The value of the spin angular momentum is $+\frac{\hslash }{2}$ or $\frac{-\hslash }{2}$ for the proton.

Substitute $-\frac{\hslash }{2}$ for $S$ in equation (I).

  $\mu =-2.79\frac{e\hslash }{2m_p}$        (III)

Write the expression for the nuclear magnetron.

  ${\mu }_n=\frac{e\hslash }{2m_p}$                                                                                            

Here, ${\mu }_n$ is the nuclear magnetron.

Conclusion:

Substitute ${\mu }_n$ for $\frac{e\hslash }{2m_p}$ in equation (3).

  $\mu =-2.79{\mu }_n$        (IV)

Substitute $1.6\times {10}^{-19}\text{C}$ for $e$ , $1.05\times {10}^{-34}\text{J}\text{.s}$ for $\hslash$ and $1.6726\times {10}^{-27}\text{kg}$ for $m_p$ in the above equation.

  $\begin{array}{l}{\mu }_n=\frac{1.6\times {10}^{-19}\text{C}\left(1.05\times {10}^{-34}\text{J}\text{.s}\right)}{2\left(1.6726\times {10}^{-27}\text{kg}\right)}\\ {\mu }_n=5.05\times {10}^{-27}\text{A}{\text{.m}}^{\text{2}}\end{array}$

Substitute $5.05\times {10}^{-27}\text{A}{\text{.m}}^{\text{2}}$ for ${\mu }_n$ in equation (IV).

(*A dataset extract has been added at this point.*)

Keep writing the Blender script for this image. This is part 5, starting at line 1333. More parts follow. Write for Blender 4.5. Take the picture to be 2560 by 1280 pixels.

  $\mu =-2.79\left(5.05\times {10}^{-27}\text{A}{\text{.m}}^{\text{2}}\right)$

Substitute $2.79\left(5.05\times {10}^{-27}\text{A}{\text{.m}}^{\text{2}}\right)$ for $\mu$ and $1.2\text{T}$ for $B_T$ in equation (II).

$\begin{array}{l}U=2.79\left(5.05\times {10}^{-27}\text{A}{\text{.m}}^{\text{2}}\right)1.2\text{T}\\ U=16.90\times {10}^{-27}\text{J}\end{array}$

Thus, the energy of the proton when the z component of the spin angular momentum is along the magnetic field is $16.90\times {10}^{-27}\text{J}$.